Letter to the Editor

Real learning goes beyond standardized scores

Monday, December 3, 2018

To the Editor:

Kudos to those Putnam County schools that scored above average on the state accountability exams. By now most people know that Greencastle Schools scored average on those exams. Does this performance make them inferior schools? I would like to offer the following in their defense. The situation certainly is not as dire as the president of the Greencastle School Board presented it at their last meeting.

Average scores on standardized tests does not mean that student learning is absent or average. Anyone who attended the Greencastle High School’s production of “School of Rock” can attest to the extraordinary talent of those students and the dedication and ability of their teacher/director. From such productions a great deal of learning takes place through hard work, self-discipline, cooperation as a cast, and self-actualization. The same can be said for other academic and artistic successes.

Greencastle High School has routinely won state championships in math, science and English academic bowls. At Tzouanakis Intermediate School students likewise have won or placed highly in academic bowl competition. Such honors do not come easily. They, too, require hard work, discipline, dedication and group cooperation.

Attend the next performance of “Puttin’ On The Hits” at Tzouanakis and discover not only the high level of student talent, but, again the amount of student initiative, dedication to a task, and group cooperation.

These examples are but a few, and would also include participation in athletics, student clubs, art and band and choir. All of these are learning experiences: students, teachers and coaches working together to achieve common goals. There is a great deal of student learning that is not necessarily reflected on standardized tests.

As a professor at DePauw for 26 years I found that students entering DePauw with high SAT scores were not always the best students in class. A significant number of students with lower SAT scores did just as well. Why? Because the lower-scoring students were often those who loved learning, had intellectual curiosity, and worked very hard. In fact, I found that these attributes were usually the better predictors of academic success. Give me a highly motivated hard worker any day.

Student learning in academic settings is far too subtle to be adequately captured on state standardized tests. As I have argued, learning takes place across a variety of tasks and experiences in schools. And what is learning? I see learning as a journey of self-discovery as a student discovers the truths of the world. If a senior student does not know him or herself better than when they were first year students, only then has a school failed. Self-knowledge, in my opinion, should be the goal of any academic institution.
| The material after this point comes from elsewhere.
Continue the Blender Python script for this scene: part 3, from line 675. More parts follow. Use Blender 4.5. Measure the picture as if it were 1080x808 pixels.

Accountability is not a product, and except in business settings where profit as always is the primary goal, has little relevance for schools at any level. Standardized testing, by and large, has been foisted upon public schools by narrow minded politicians who like to think of schools as little GMs. And they are wrong. And teachers, students, and parents need to constantly remind such politicians of their wrong-headedness. However, worse yet, are those politicians who insist on standardized testing because of their animus toward public education itself. They want public schools to fail because they think schools are a drain on taxpayer money and they desire the privatization of schools. Such politicians must also be challenged.

I know many public school teachers and I have yet to hear them speak with affection for standardized testing. With scores on standardized tests as the sole criteria of academic success, teachers must “teach to the test” for their schools to be rewarded. What is lost is creative teaching and the excitement of student learning. I find that all good teachers hold themselves accountable. And they are successful to the degree that politicians leave them alone. Good teachers know how to create exciting learning environments, which in turn lead to student self-discovery. They also know that real learning has taken place, not on a standardized test, but when a student with eager eyes says “Aha!”